Additional electricity use does not necessitate replenishment with gas power if that additional electricity was recaptured from braking and otherwise would have been wasted as heat or used to turn the engine over unnecessarily. At issue here is this: do the braking events encountered by a "typical" hybrid driver justify a larger battery capacity? Toyota decided, after weighing a number of factors, that 1.3kWh was large enough in the Prius for most drivers and was the best compromise of weight, cost, packaging, longevity, etc. Does this mean that a particular driver like the OP can't benefit from an increase in HV battery capacity? Of course not. Perhaps his commute, like my parents', takes him down a mountain to a valley floor, generating more braking energy than the battery has capacity to store and he'd like to take advantage of that.

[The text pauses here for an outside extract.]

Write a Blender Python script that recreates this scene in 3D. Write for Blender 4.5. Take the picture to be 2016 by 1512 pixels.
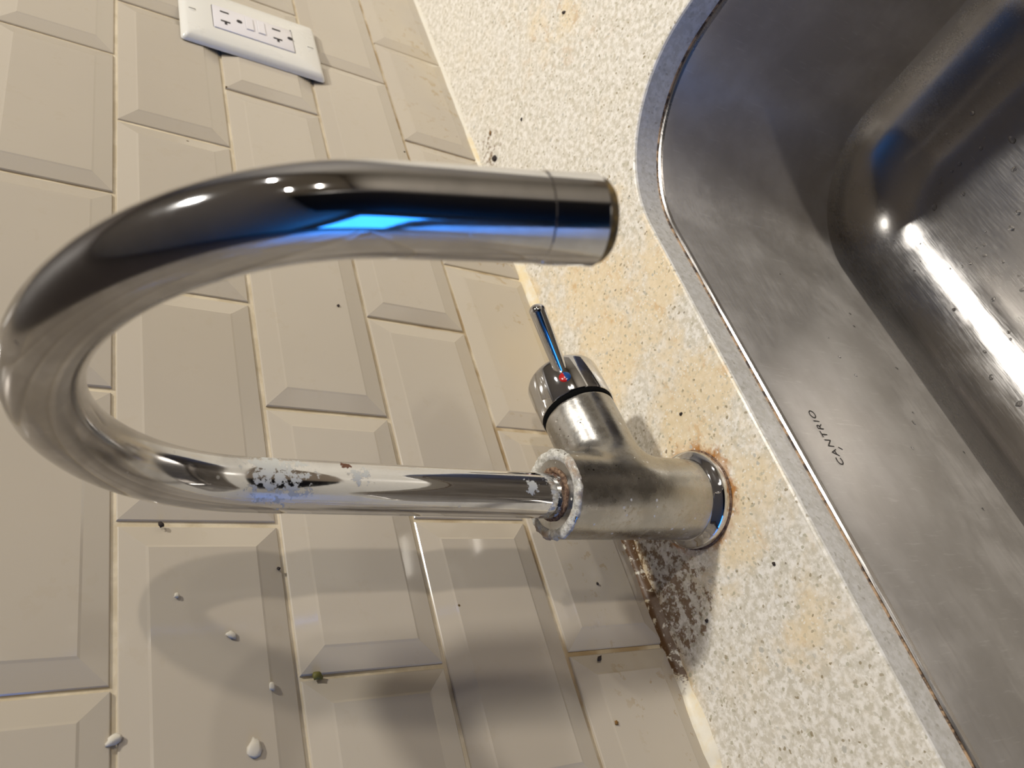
import bpy, bmesh, math, random
import numpy as np
from mathutils import Vector, Matrix, noise as mnoise

for _o in list(bpy.data.objects):
    bpy.data.objects.remove(_o, do_unlink=True)
S = bpy.context.scene
COL = S.collection

# ------------------------------------------------------------------ camera
cam_d = bpy.data.cameras.new('camera')
cam_d.sensor_fit = 'HORIZONTAL'
cam_d.sensor_width = 36.0
cam_d.lens = 1626.16 / 2016 * 36.0
cam_d.clip_start = 0.01
cam_d.dof.use_dof = True
cam_d.dof.focus_distance = 0.43
cam_d.dof.aperture_fstop = 15.0
cam = bpy.data.objects.new('camera', cam_d)
COL.objects.link(cam)
RX = Vector((-0.26894329, -0.47993862, -0.83506193))
RY = Vector((-0.78064345, 0.61645100, -0.10287839))
RZ = Vector((0.56415008, 0.62421718, -0.54045130))
CP = Vector((-0.59910155, -0.36431066, 0.36377812))
mt = Matrix((RX, -RY, -RZ)).transposed().to_4x4()
mt.translation = CP
cam.matrix_world = mt
S.camera = cam

# ------------------------------------------------------------------ world, lamps, exposure
W = bpy.data.worlds.new('world')
S.world = W
W.use_nodes = True
W.node_tree.nodes['Background'].inputs[0].default_value = (0.9, 0.93, 1.0, 1)
W.node_tree.nodes['Background'].inputs[1].default_value = 0.05
S.view_settings.view_transform = 'Standard'
S.view_settings.look = 'None'
S.view_settings.gamma = 1.0
S.view_settings.use_curve_mapping = False
S.view_settings.exposure = 0.0

CEIL = 1.75
WARM = (1.0, 0.965, 0.90)
LAMPS = [  # position on the ceiling, watts, radius
    ((0.49, -0.88), 32.0, 0.07),
    ((1.30, -1.90), 20.0, 0.07),
    ((0.00, -2.90), 42.0, 0.06),
    ((-0.11, -2.10), 4.0, 0.06),
]
for i, ((lx, ly), watt, rad) in enumerate(LAMPS):
    ld = bpy.data.lights.new('ceiling_lamp', 'AREA')
    ld.shape = 'DISK'
    ld.size = rad * 2
    ld.energy = watt
    ld.color = (1.0, 0.91, 0.80) if i == 2 else WARM
    lo = bpy.data.objects.new('ceiling_lamp', ld)
    lo.location = (lx, ly, CEIL - 0.006)
    COL.objects.link(lo)

# ------------------------------------------------------------------ helpers
def link(name, me, mat=None, parent=None, smooth=False):
    if mat is not None and len(me.materials) == 0:
        me.materials.append(mat)
    if smooth:
        me.polygons.foreach_set('use_smooth', [True] * len(me.polygons))
    o = bpy.data.objects.new(name, me)
    COL.objects.link(o)
    if parent is not None:
        o.parent = parent
        o.matrix_parent_inverse = Matrix.Translation(-parent_loc(parent))
    return o

def parent_loc(p):
    # parts stay at the world origin in world space, only things carry a location
    return p.location.copy() if p.parent is None else Vector((0, 0, 0))

def empty(name, loc, label=None, cat=None, group=None):
    o = bpy.data.objects.new(name, None)
    o.empty_display_size = 0.02
    o.location = loc
    COL.objects.link(o)
    tag(o, label, cat, group)
    return o

def tag(o, label=None, cat=None, group=None, kind=None):
    if label: o['label'] = label
    if cat: o['category'] = cat
    if group: o['group'] = group
    if kind: o['kind'] = kind
    return o

def mesh_py(name, verts, faces):
    me = bpy.data.meshes.new(name)
    me.from_pydata([tuple(map(float, v)) for v in verts], [], faces)
    me.update()
    return me

def bm_mesh(name, bm):
    bmesh.ops.recalc_face_normals(bm, faces=bm.faces)
    me = bpy.data.meshes.new(name)
    bm.to_mesh(me)
    bm.free()
    return me

def box_bm(lo, hi, bev=0.0, seg=2):
    bm = bmesh.new()
    r = bmesh.ops.create_cube(bm, size=1.0)
    for v in bm.verts:
        v.co = Vector([lo[k] + (v.co[k] + 0.5) * (hi[k] - lo[k]) for k in range(3)])
    if bev:
        bmesh.ops.bevel(bm, geom=list(bm.edges), offset=bev, segments=seg, affect='EDGES', profile=0.5)
    return bm

def frame(axis):
    a = Vector(axis).normalized()
    h = Vector((0, 0, 1)) if abs(a.z) < 0.9 else Vector((1, 0, 0))
    u = a.cross(h).normalized()
    return a, u, a.cross(u).normalized()

def lathe(name, prof, origin, axis=(0, 0, 1), seg=64, caps=True):
    """prof = list of (radius, distance along axis)"""
    a, u, v = frame(axis)
    o = Vector(origin)
    vs, fs = [], []
    for (r, h) in prof:
        for k in range(seg):
            t = 2 * math.pi * k / seg
            vs.append(o + a * h + (u * math.cos(t) + v * math.sin(t)) * r)
    for i in range(len(prof) - 1):
        for k in range(seg):
            k2 = (k + 1) % seg
            fs.append((i * seg + k, i * seg + k2, (i + 1) * seg + k2, (i + 1) * seg + k))
    if caps:
        fs.append(tuple(range(seg)))
        n = (len(prof) - 1) * seg
        fs.append(tuple(n + k for k in reversed(range(seg))))
    bm = bmesh.new()
    bv = [bm.verts.new(p) for p in vs]
    for f in fs:
        bm.faces.new([bv[i] for i in f])
    return bm_mesh(name, bm)

def sweep(name, pts, radii, seg=40, caps=True):
    pts = [Vector(p) for p in pts]
    n = len(pts)
    tang = []
    for i in range(n):
        t = pts[min(i + 1, n - 1)] - pts[max(i - 1, 0)]
        tang.append(t.normalized())
    _, u, v = frame(tang[0])
    vs, fs = [], []
    for i in range(n):
        t = tang[i]
        u = (u - t * u.dot(t)).normalized()
        w = t.cross(u)
        for k in range(seg):
            an = 2 * math.pi * k / seg
            vs.append(pts[i] + (u * math.cos(an) + w * math.sin(an)) * radii[i])
    for i in range(n - 1):
        for k in range(seg):
            k2 = (k + 1) % seg
            fs.append((i * seg + k, i * seg + k2, (i + 1) * seg + k2, (i + 1) * seg + k))
    if caps:
        fs.append(tuple(range(seg)))
        fs.append(tuple((n - 1) * seg + k for k in reversed(range(seg))))
    bm = bmesh.new()
    bv = [bm.verts.new(p) for p in vs]
    for f in fs:
        bm.faces.new([bv[i] for i in f])
    return bm_mesh(name, bm)

def autosmooth(o, deg=35):
    me = o.data
    bm = bmesh.new()
    bm.from_mesh(me)
    for f in bm.faces: f.smooth = True
    for e in bm.edges:
        if len(e.link_faces) == 2 and e.calc_face_angle(0) > math.radians(deg):
            e.smooth = False
    bm.to_mesh(me)
    bm.free()
    return o

# ------------------------------------------------------------------ node helper
class NT:
    def __init__(s, name):
        s.m = bpy.data.materials.new(name)
        s.m.use_nodes = True
        s.t = s.m.node_tree
        s.b = s.t.nodes['Principled BSDF']
    def n(s, typ, ins=None, **kw):
        nd = s.t.nodes.new(typ)
        for k, v in kw.items():
            setattr(nd, k, v)
        for k, v in (ins or {}).items():
            s.set(nd.inputs[k], v)
        return nd
    def set(s, sock, v):
        if isinstance(v, bpy.types.NodeSocket):
            s.t.links.new(v, sock)
        elif isinstance(v, (tuple, list)) and len(v) == 3 and sock.type == 'RGBA':
            sock.default_value = (*v, 1)
        else:
            sock.default_value = v
    def p(s, **kw):
        for k, v in kw.items():
            s.set(s.b.inputs[k.replace('_', ' ')], v)
    def pos(s):
        return s.n('ShaderNodeNewGeometry').outputs['Position']
    def objc(s):
        return s.n('ShaderNodeTexCoord').outputs['Object']
    def mapv(s, vec, scale=(1, 1, 1), loc=(0, 0, 0), rot=(0, 0, 0)):
        return s.n('ShaderNodeMapping', {'Vector': vec, 'Scale': scale, 'Location': loc, 'Rotation': rot}).outputs[0]
    def noise(s, vec, scale, detail=3, rough=0.5, out=0):
        return s.n('ShaderNodeTexNoise', {'Vector': vec, 'Scale': scale, 'Detail': detail, 'Roughness': rough}).outputs[out]
    def vor(s, vec, scale, rnd=1.0):
        nd = s.n('ShaderNodeTexVoronoi', {'Vector': vec, 'Scale': scale, 'Randomness': rnd})
        return nd.outputs['Distance'], nd.outputs['Color']
    def rng(s, v, a, b, c=0.0, d=1.0, smooth=True):
        return s.n('ShaderNodeMapRange', {'Value': v, 'From Min': a, 'From Max': b, 'To Min': c, 'To Max': d},
                   interpolation_type='SMOOTHSTEP' if smooth else 'LINEAR').outputs[0]
    def math(s, op, a, b=0.0, clamp=False):
        nd = s.n('ShaderNodeMath', operation=op, use_clamp=clamp)
        s.set(nd.inputs[0], a); s.set(nd.inputs[1], b)
        return nd.outputs[0]
    def mix(s, f, a, b, mode='MIX'):
        nd = s.n('ShaderNodeMix', data_type='RGBA', blend_type=mode)
        s.set(nd.inputs[0], f)
        s.set(nd.inputs[6], a if not isinstance(a, tuple) else (*a, 1))
        s.set(nd.inputs[7], b if not isinstance(b, tuple) else (*b, 1))
        return nd.outputs[2]
    def sep(s, v):
        return s.n('ShaderNodeSeparateXYZ', {0: v}).outputs
    def sepc(s, v):
        return s.n('ShaderNodeSeparateColor', {0: v}).outputs
    def bump(s, h, strength=0.3, dist=0.001):
        nd = s.n('ShaderNodeBump', {'Height': h, 'Strength': strength, 'Distance': dist})
        s.t.links.new(nd.outputs[0], s.b.inputs['Normal'])
        return nd.outputs[0]
    def near(s, pos, c, r0, r1):
        """1 inside r0 of point c, 0 beyond r1"""
        d = s.n('ShaderNodeVectorMath', {0: pos, 1: c}, operation='DISTANCE').outputs['Value']
        return s.rng(d, r0, r1, 1.0, 0.0)

def plain(name, col, rough=0.5, metal=0.0, **kw):
    t = NT(name)
    t.p(Base_Color=col, Roughness=rough, Metallic=metal, **kw)
    nz = t.noise(t.objc(), 60, 3)
    t.p(Roughness=t.rng(nz, 0.3, 0.7, max(rough - 0.01, 0.0), rough + 0.01))
    return t.m

# ------------------------------------------------------------------ materials
def mat_tile():
    t = NT('glazed_tile')
    P = t.pos()
    info = t.n('ShaderNodeObjectInfo').outputs['Random']
    base = t.mix(info, (0.490, 0.430, 0.345), (0.520, 0.460, 0.372))
    big = t.noise(P, 9, 3)
    base = t.mix(t.rng(big, 0.35, 0.7, 0, 0.35), base, (0.54, 0.475, 0.375))
    # yellow-brown splashes, and a yellowish glow put into the colour low down
    z = t.sep(P)[2]
    low = t.rng(z, 0.09, 0.0, 0, 1)
    sp = t.noise(P, 130, 4, 0.6)
    reg = t.noise(P, 18, 2)
    f = t.math('MULTIPLY', t.rng(sp, 0.585, 0.64), t.math('MULTIPLY', t.rng(reg, 0.42, 0.60), t.math('ADD', low, 0.10)))
    base = t.mix(t.math('MULTIPLY', f, 0.55), base, (0.36, 0.24, 0.09))
    base = t.mix(t.math('MULTIPLY', low, t.rng(t.noise(P, 11, 2), 0.4, 0.75, 0, 0.35)), base, (0.66, 0.54, 0.33))
    d, c = t.vor(P, 85)
    cr = t.sepc(c)
    spk = t.math('MULTIPLY', t.rng(d, 0.10, 0.07), t.math('GREATER_THAN', cr[0], 0.955))
    base = t.mix(spk, base, (0.10, 0.06, 0.02))
    d2, c2 = t.vor(P, 60)
    fl = t.math('MULTIPLY', t.rng(d2, 0.07, 0.05), t.math('GREATER_THAN', t.sepc(c2)[1], 0.95))
    base = t.mix(fl, base, (0.82, 0.78, 0.70))
    t.p(Base_Color=base, Roughness=0.13)
    t.p(IOR=1.5, Coat_Weight=0.2, Coat_Roughness=0.08)
    t.bump(t.noise(P, 14, 2), 0.25, 0.002)
    return t.m

def mat_grout():
    t = NT('grout')
    P = t.pos()
    a = t.noise(P, 60, 4)
    c = t.mix(t.rng(a, 0.4, 0.62), (0.58, 0.49, 0.34), (0.70, 0.61, 0.45))
    st = t.noise(P, 26, 3)
    c = t.mix(t.rng(st, 0.60, 0.72, 0, 0.7), c, (0.30, 0.21, 0.09))
    zl = t.rng(t.sep(P)[2], 0.20, 0.06, 0, 0.75)
    c = t.mix(t.math('MULTIPLY', zl, t.rng(st, 0.42, 0.58)), c, (0.34, 0.22, 0.09))
    t.p(Base_Color=c, Roughness=0.8)
    t.bump(t.noise(P, 500, 3), 0.3, 0.0008)
    return t.m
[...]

Without knowing the details of his use case, blanket assertions like "excess capacity is wasted" are inane--precisely because we don't know what constitutes "excess capacity" for his use of the car. It is entirely possible that a 1.9kWh battery would be necessary to store all the braking energy captured before opportunity for discharge on his typical commute, in which case 1.9kWh would not be "excess," just as it is entirely possible that another driver with an otherwise-identical car would be perfectly served by a 0.8kWh battery. We simply don't know. There have been plenty of times, driving in the mountains of Idaho and western Washington, and once in Tennessee, when I could have used a slightly larger battery in my car, and I presume the same is true for the OP.